Ask For More, another song from Freeway, came next, building slowly and emerging with a film-like open prairie quality – an outtake from Paris, Texas maybe: “just hold me now through the eye of the storm, and then I won’t …ask for more”. She introduced one number by describing how seeing the film Coal Miner’s Daughter at a young age had been the start of a deep admiration for Loretta Lynn and her music. In My Mind I Was Talking To Loretta Lynn makes the connection between contemporary issues in women’s lives and the challenges that Loretta documented in her biography. On In The Light, a song Pieta recorded in collaboration with Calexico, John’s fiddle and Mike’s whistle conjure the ebb and flow of the waves as Pieta draws an analogy between the magic of the light and being close to someone despite being separated by distance or time. It came as no surprise when Pieta talked about growing up in a remote, rural area, with no running water – that background seemed to imbue her whole delightful performance with a strong atmospheric sense of wide-open places.
Despite only releasing five albums since her 1992 debut album Infamous Angel, it was clear from the enthusiastic welcome that her fans cherish the opportunity see her perform live. Iris played the first few numbers solo, sitting at the piano, starting with Mornin’ Glory, an achingly beautiful and, like many of Iris’s songs, disarmingly simple, about the ephemeral nature of morning sunlight on flowers in a garden. She introduced Sing The Delta, the title track from her most recent (2012) album of original material, by describing writing it in the context of her mother dying and Pieta going on a trip to the area that Iris’ family came from. It’s a nostalgic autobiographical song – “It’s where my people on both sides, going back eked out a living farmin’ and fillin’ cotton sacks” – sung in an understated, reflective way. Iris’s told us about her most recent album, The Trackless Woods (reviewed here).

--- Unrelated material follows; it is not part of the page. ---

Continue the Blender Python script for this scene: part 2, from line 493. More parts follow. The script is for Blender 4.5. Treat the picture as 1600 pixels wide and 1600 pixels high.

She had been lent a book by a friend of poems by the Russian poet Anna Akhmatova and was about, after a long interval, to return it unread when she thought she should at least read the poems so she could answer her friend if asked for an opinion about the book. Like A White Stone was the first poem Iris read and, deeply drawn to the words on the page, she instantly began composing a melody to go with the poem. It was striking listening to the song live how well suited the poet’s words are to Iris’s vocal and musical style.
Iris reached back to Infamous Angel for These Hills, the first number with her new backing band. Switching from piano to guitar, she was unexpectedly joined on stage by Mike McGoldrick and John McCusker for most of the rest of the show. Iris said when she learned that they were playing with Pieta, she didn’t want to lose out on the opportunity of having them play with her. That they hadn’t played together before was clear when Iris said that Mike’s uillean pipes were an instrument she hadn’t come across but immediately liked, and with good reason as the fiddle and pipes subtly echoed the melancholy in These Hills. The Night I Learned How Not To Pray was preceded by Iris talking about growing up in a religious family, where music was an essential aspect, to the extent that her mother would say: “we ain’t going to that church if they don’t play good music”. The music self-evidently carried on for Iris but, as the song title suggests, religion didn’t, the lyric telling of a harrowing childhood tragedy which leads to the questioning of religious views.
From the audience response to the opening lines, it was apparent that Our Town is probably Iris’s best-known song. It was also the first song she ever wrote at the age of 25. ‘Our Town’ has stood up well, with the subject matter of decimated mid-West towns no less relevant today, and its catchy chorus inevitably eliciting broad audience participation. Iris returned to the piano for another connection, this time a Russian one, with the evocative The Cherry Orchard, based on the Chekhov play of the same name and written after Iris had taken a Russian Literature class. For the last few numbers, Iris returned to solo piano. The show coincided with Martin Luther King Day, and Iris used that opportunity to play How Long about the reality of how poverty impacts on people’s lives in the U.S. She introduced the song by saying that ‘250,000 people die annually from the effects of poverty and in a moral world that would be called a crisis’, going on the dedicate it to ‘people who want to lift up everybody, not just the 1%’. A powerful, heartfelt new song, Iris left us in no doubt that something should change, including the line: “Justice falls down like water”. Iris DeMent gave a profoundly satisfying performance at the crossroads of country, folk and gospel, playing intricate melodies and singing in an edgy, versatile voice that sounds alluringly rooted in the past.